«Не за себя боялась, а за своих мужчин». Что вспоминают о битве за столицу простые москвички
«Сразу решили пожениться»
Ольга Захарова:
25 июня 1941 года я пришла в райком комсомола, решила добровольно пойти на фронт. Там я и увидела его, у него были красивые серые глаза и кудри пшеничного цвета, там и познакомились.
Меня на фронт не взяли, сказали, что «пока без баб обойдутся». Я поступила на курсы радисток, а Антон, записавшись добровольцем, проходил ускоренное обучение военному делу. Мы увиделись еще два раза, через две недели я провожала его на фронт. Потом случайно встретились на войне, в начале 1942 года под Боровском. Сразу решили пожениться.
Нас расписали в каком-то местном совершенно разрушенном райсовете. Ни фаты, ни платья, ни кольца не было, конечно.
Добрая старушка, которая расписала нас и выдала смешную справку о том, что я жена, сняла с пальца свое колечко с маленьким камушком и почему-то отдала мне. Она же приютила нас у себя на одну ночь. Только на одну.
Утром мы сфотографировались и расстались. Навсегда. Антон погиб в 1944 году. А я все живу и помню. Я все-таки счастливая, теперь многим меня не понять…

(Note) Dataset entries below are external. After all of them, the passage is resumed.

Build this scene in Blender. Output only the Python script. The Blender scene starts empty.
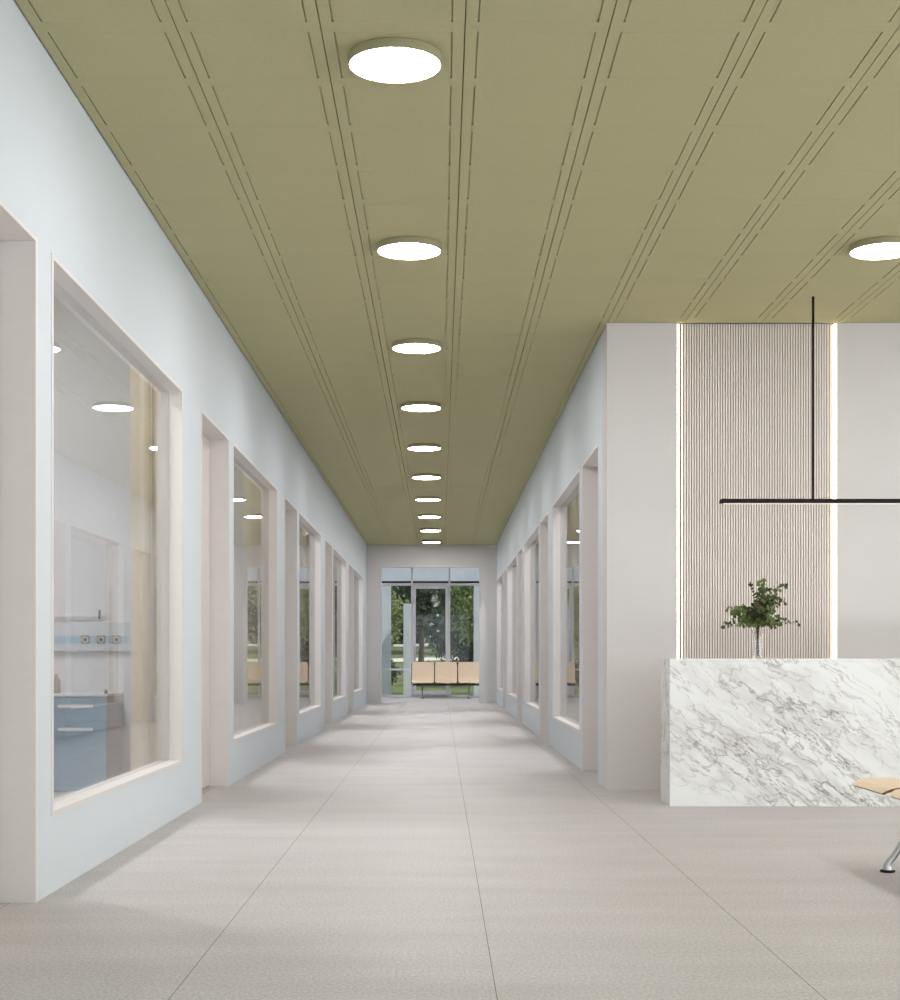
import bpy, bmesh, math, random
import numpy as np
from mathutils import Vector, Matrix

S = bpy.context.scene
COL = S.collection
CAM_Z = 1.027

# ------------------------------------------------------------------ camera
cam_data = bpy.data.cameras.new('camera')
cam = bpy.data.objects.new('camera', cam_data)
COL.objects.link(cam)
cam.location = (0, 0, CAM_Z)
cam.rotation_euler = (math.radians(90), 0, 0)
cam_data.sensor_fit = 'HORIZONTAL'
cam_data.sensor_width = 36.0
cam_data.lens = 1510 / 900 * 36
cam_data.shift_x = (450 - 440.1) / 900
cam_data.shift_y = (658.4 - 500) / 900
cam_data.clip_end = 400
S.camera = cam

# ------------------------------------------------------------------ view, world, daylight
S.view_settings.view_transform = 'Standard'
S.view_settings.look = 'None'
S.view_settings.gamma = 1
S.view_settings.use_curve_mapping = False
S.view_settings.exposure = -0.02
S.cycles.max_bounces = 10
S.cycles.diffuse_bounces = 6
S.cycles.glossy_bounces = 4
S.cycles.transparent_max_bounces = 24
S.cycles.sample_clamp_indirect = 4.0

SKY_STRENGTH = 1.05
SUN_STRENGTH = 2.8
WINDOW_SIDE_W = 300      # daylight through the lobby side glazing, watts
WINDOW_BACK_W = 165      # daylight through the lobby rear glazing
LAMP_L = 66.0             # radiance of the round ceiling lights
ROOM_L = 200.0             # unseen lamps added inside the side rooms and cross hall
STRIP_L = 6.0

w = bpy.data.worlds.new('sky')
S.world = w
w.use_nodes = True
wn = w.node_tree.nodes
bg = wn['Background']
bg.inputs[0].default_value = (0.62, 0.74, 0.90, 1)
bg.inputs[1].default_value = SKY_STRENGTH

def lamp(name, kind, loc, direction, energy, color, size=None, size_y=None):
    d = bpy.data.lights.new(name, kind)
    o = bpy.data.objects.new(name, d)
    COL.objects.link(o)
    o.location = loc
    o.rotation_euler = Vector(direction).to_track_quat('-Z', 'Y').to_euler()
    d.energy = energy
    d.color = color
    if kind == 'AREA':
        d.shape = 'RECTANGLE'
        d.size = size
        d.size_y = size_y
    if kind == 'SUN':
        d.angle = math.radians(1.0)
    return o

lamp('sun', 'SUN', (10, 60, 30), (-0.45, 0.35, -0.82), SUN_STRENGTH, (1.0, 0.95, 0.85))
lamp('side_daylight', 'AREA', (7.90, 4.6, 1.35), (-1, 0, 0), WINDOW_SIDE_W, (0.96, 0.975, 1.0), 9.6, 2.2)
lamp('rear_daylight', 'AREA', (2.4, -3.40, 1.80), (0, 1, 0), WINDOW_BACK_W, (0.93, 0.965, 1.0), 8.4, 3.3)

# ------------------------------------------------------------------ helpers
def tag(o, label=None, cat=None, group=None, kind=None):
    if label: o['label'] = label
    if cat: o['category'] = cat
    if group: o['group'] = group
    if kind: o['kind'] = kind
    return o

def empty(name, loc=(0, 0, 0), rz=0.0, parent=None):
    o = bpy.data.objects.new(name, None)
    COL.objects.link(o)
    o.location = loc
    o.rotation_euler = (0, 0, rz)
    o.empty_display_size = 0.1
    if parent: o.parent = parent
    return o

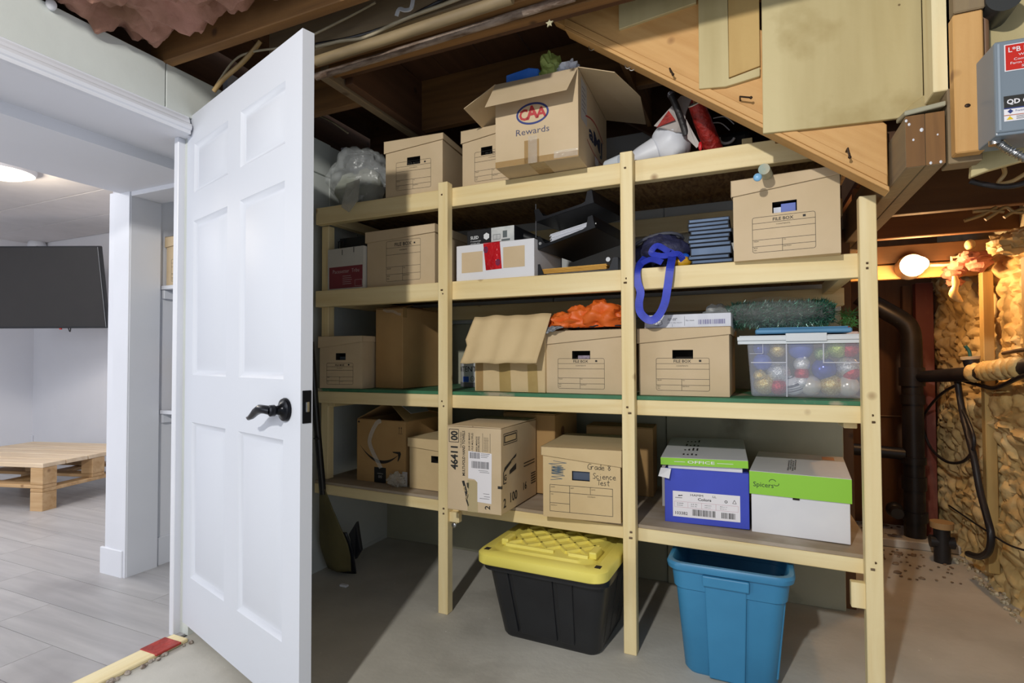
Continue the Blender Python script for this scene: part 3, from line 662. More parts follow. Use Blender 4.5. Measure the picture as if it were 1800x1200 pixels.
# white long carton with kraft panels, and what lies on it
c = thing('carton', 'long white carton with two kraft windows and a strip of red tape', 'box', (-1.114, 1.951, Z2+.001), math.radians(-2))
B('box_body', (0, 0, 0), (.352, .30, .152), PAPER, c)
k = Ink((0, 0, 0), (1, 0, 0), (0, 0, 1)); k.rect(.026, .038, .125, .122); k.build('kraft_panel', CARD, c)
k = Ink((0, 0, 0), (1, 0, 0), (0, 0, 1)); k.rect(.218, .045, .312, .128); k.build('kraft_panel', CARD, c)
mb = MB().prism([(.128, -.0015, .150), (.203, -.0015, .152), (.212, -.0015, .044), (.140, -.0015, .042)], (0, .0012, 0)).prism([(.128, -.0015, .152), (.203, -.0015, .153), (.203, .05, .153), (.128, .05, .152)], (0, 0, .0012))
mb.build('red_tape', mat('glossy_red_tape', '#C8202A', '#A8141E', rough=.15, scale=(30, 4, 8), bump=.6, bscale=45), c)
k = Ink((0, -.0016, 0), (1, 0, 0), (0, 0, 1))
for x, z in ((.140, .125), (.195, .070)): k.ring(x, z, .010, .013, .003, 24); k.rect(x-.004, z-.008, x-.001, z+.008); k.rect(x+.001, z-.008, x+.004, z+.008)
k.build('tape_emblem', mat('tape_blue', '#2A2350'), c)
c = thing('carton', 'black lamp carton with a grey room photo, lying on the white carton', 'box', (-1.085, 1.990, Z2+.1545), math.radians(-4))
B('box_body', (0, 0, 0), (.225, .27, .068), mat('black_card', '#17191F', rough=.45), c)
k = Ink((0, 0, 0), (1, 0, 0), (0, 0, 1)); k.rect(.118, .001, .224, .067); k.build('room_photo', mat('photo_grey', '#B4B9BB', '#D2D6D6', rough=.4, scale=(20, 5, 30)), c)
k = Ink((0, 0, 0), (1, 0, 0), (0, 0, 1), .0011); k.frame(.128, .018, .16, .038, .0015); k.line(.144, .018, .144, .038, .0012); k.rect(.172, .022, .192, .05); k.rect(.166, .008, .205, .016); k.build('photo_furniture', mat('photo_dark', '#5E676A'), c)
k = Ink((0, 0, 0), (1, 0, 0), (0, 0, 1)); k.text('5LED', .018, .030, .013, 'L', .02); k.text('4" recessed light', .018, .018, .006, width=.05); k.text('selectable white', .018, .009, .005, width=.045)
k.poly([(.095+.015*math.cos(PI/6+a*PI/3), .036+.015*math.sin(PI/6+a*PI/3)) for a in range(6)]); k.build('lettering', mat('white_print', '#DFE2E6'), c)
c = MB().tube([(-.885, 2.05, 1.545), (-.84, 2.08, 1.52), (-.80, 2.10, 1.505), (-.76, 2.15, 1.50)], [.008, .02, .022, .01], 10).build('umbrella', mat('black_fabric', '#191B20', '#0F1013', rough=.5, scale=(9, 9, 40)), smooth=True)
tag(c, 'folded black umbrella lying beside the black lamp carton', 'umbrella')

# letter trays
LT = mat('black_metal_tray', '#1D1F24', rough=.32, metal=.3)
c = thing('letter_tray', 'stack of three black letter trays, the upper two hanging askew', 'tray', (-.772, 1.975, Z2+.001), math.radians(-4))
def tray(W, d, h, lo):
    mb = MB(); e = .0025
    mb.box((0, 0, 0), (W, d, e)); mb.box((0, 0, 0), (e, d, h)); mb.box((W-e, 0, 0), (W, d, h)); mb.box((0, d-e, 0), (W, d, h))
    mb.prism([(0, 0, 0), (W, 0, 0), (W, 0, h), (W-.02, 0, h), (W-.035, 0, lo+.004), (W-.05, 0, lo), (.05, 0, lo), (.035, 0, lo+.004), (.02, 0, h), (0, 0, h)], (0, e, 0))
    return mb
t0 = tray(.335, .27, .055, .012).build('tray', LT, c, bevel=.0006)
t1 = tray(.25, .32, .050, .012).build('tray', LT, c, bevel=.0006); t1.location = (.012, .0, .112); t1.rotation_euler = (0, math.radians(-13), math.radians(-4))
t2 = tray(.25, .32, .050, .012).build('tray', LT, c, bevel=.0006); t2.location = (.004, .0, .222); t2.rotation_euler = (math.radians(2), math.radians(-9), math.radians(-4))
for y in (.004, .26):
    MB().tube([(.002, y, 0), (.002, y, .295)], .003, 8).build('tray_post', LT, c, smooth=True)
for x, z in ((.012, .135), (.235, .185)): MB().tube([(x+.012, -.006, z), (x+.012, -.001, z)], .006, 12).build('rivet', STEEL, c, smooth=True)
MB().tube([(.298, -.006, .048), (.298, .002, .048)], .0085, 14).build('rivet', STEEL, c, smooth=True)
def pile(name, x, y, z, W, d, n, m, label, cat, rz=0, roll=0, dz=.004):
    mb = MB(); r = random.Random(n)
    for i in range(n): e = r.uniform(-.005, .005); mb.box((e, abs(e)*.4, i*dz), (W+e, d, i*dz+dz*.8))
    q = mb.build(name, m, None, bevel=.0006); q.location = (x, y, z); q.rotation_euler = (0, roll, rz); tag(q, label, cat); return q
pile('envelope', -.752, 1.985, Z2+.0185, .27, .22, 4, mat('manila', '#D9A74A', '#C8923A', rough=.6, scale=(6, 6, 6)), 'stack of yellow manila envelopes in the bottom letter tray', 'envelope', math.radians(-4), dz=.005)
pile('papers', -.755, 1.982, Z2+.0045, .285, .22, 4, mat('worn_paper', '#BFB4A8', '#8E8478', rough=.6, scale=(20, 5, 60)), 'worn pale papers under the manila envelopes', 'papers', math.radians(-4), dz=.003)
pile('papers', -.715, 2.005, 1.475, .165, .22, 9, WPAP, 'thick white wad of paper in the middle letter tray', 'papers', math.radians(-6), math.radians(-10), dz=.0042)
pile('folder', -.735, 1.992, 1.462, .22, .25, 2, mat('navy_folder', '#2C3570', rough=.4), 'navy folder under the white paper wad in the middle letter tray', 'folder', math.radians(-6), math.radians(-13), dz=.003)
pile('papers', -.745, 2.005, 1.575, .18, .25, 3, mat('clear_sleeve', '#6A6F78', '#8C929C', rough=.15, scale=(8, 8, 8)), 'grey plastic sleeves in the top letter tray', 'papers', math.radians(-6), math.radians(-9), dz=.003)
q = MB().box((-.42, 2.30, Z2+.001), (-.375, 2.44, 1.39)); q = q.build('binder', PAPER, bevel=.002); tag(q, 'pale binder lying far back behind the letter trays', 'binder')

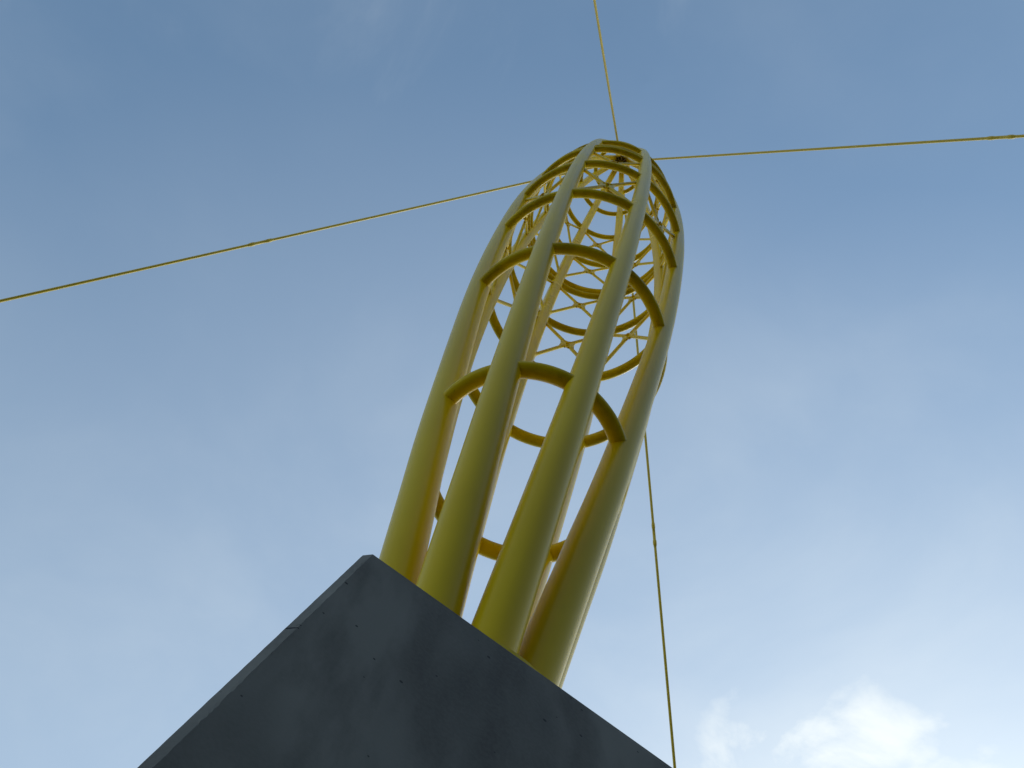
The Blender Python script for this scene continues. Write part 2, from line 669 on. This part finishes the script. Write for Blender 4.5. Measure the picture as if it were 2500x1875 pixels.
# ------------------------------------------------------------------ guy cables
A0, RUN, TB = -25.4412, 114.706, 53.106
htop = W(0, 10.0, ZH + 0.3)
labels = ["thin yellow guy cable rising from the mast head to the top edge of the picture",
          "thin yellow guy cable running right from the mast head, nearly level",
          "thin yellow guy cable passing behind the mast down to the plinth's right side",
          "thin yellow guy cable running left and downward from the mast head"]
for k in range(4):
    t = R(A0 + 90 * k)
    fall = ZH + 0.3 + EYE / S
    dv = Vector((math.sin(t) * RUN * fall / ZH, -math.cos(t) * RUN * fall / ZH, -fall)) * S
    L_ = dv.length
    u = dv / L_
    side = u.cross(Vector((0, 0, 1))).normalized()
    root = empty("guy_cable", htop + dv)
    tag(root, labels[k], "cable", "guy cables of the mast")
    tb = TB * S
    bm = bmesh.new()
    tube(bm, [htop + u * 0.9 * S, htop + u * (tb - 0.42)], 0.130 * S, 10, side)
    link_mesh("upper_cable", bm, CAB, root)
    bm = bmesh.new()
    tube(bm, [htop + u * (tb + 0.42), htop + dv], 0.130 * S, 10, side)
    link_mesh("lower_cable", bm, CAB, root)
    # head socket and clevis
    bm = bmesh.new()
    tube(bm, [htop + u * 0.5 * S, htop + u * 1.6 * S, htop + u * 3.4 * S, htop + u * 4.2 * S],
         [0.16 * S, 0.2 * S, 0.17 * S, 0.1 * S], 12, side)
    link_mesh("socket", bm, CAB, root)
    # turnbuckle: a slim threaded sleeve with a fork and pin at either end
    bm = bmesh.new()
    c = htop + u * tb
    r0 = 0.130 * S
    tube(bm, [c - u * 0.46, c - u * 0.36, c - u * 0.24, c - u * 0.20, c + u * 0.20, c + u * 0.24, c + u * 0.36, c + u * 0.46],
         [r0, r0 * 1.35, r0 * 1.35, r0 * 1.15, r0 * 1.15, r0 * 1.45, r0 * 1.45, r0], 12, side)
    tbk = link_mesh("turnbuckle", bm, CAB, root)
    for sg in (-1, 1):
        bm = bmesh.new()
        p = c + u * sg * 0.29
        tube(bm, [p - side * 0.16 * S, p + side * 0.16 * S], 0.075 * S, 10, u)
        o = link_mesh("pin", bm, STL, None)
        o.parent = tbk
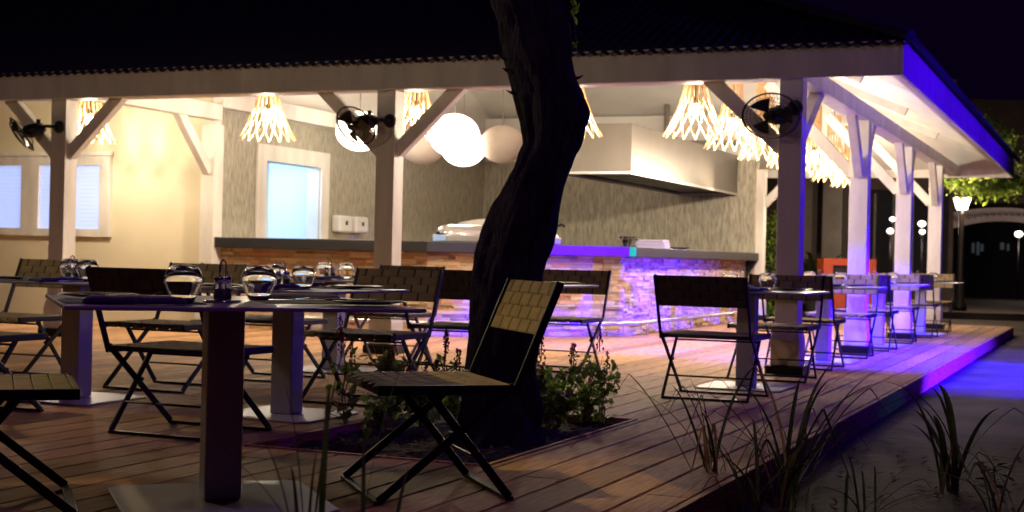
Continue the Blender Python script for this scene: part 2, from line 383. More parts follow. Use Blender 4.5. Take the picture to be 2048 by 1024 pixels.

«Помню все налеты в 1941–1942 годах. Это был ад»!
Галина Акиньшина:
В июне 1941 года мне было 15 лет, я уже поступила на завод. Сразу записалась в отряд противовоздушной обороны. Мы обязаны были дежурить на крышах в часы воздушной тревоги.
Помню все налеты на город в 1941-1942 годах. Это был ад! Бойцы местной противовоздушной обороны обучали нас, как управляться с фугасками, как сбрасывать их этими клещами. Я их ненавидела, они большие и тяжелые. У меня ничего не получалось, эти клещи в моих руках не работали.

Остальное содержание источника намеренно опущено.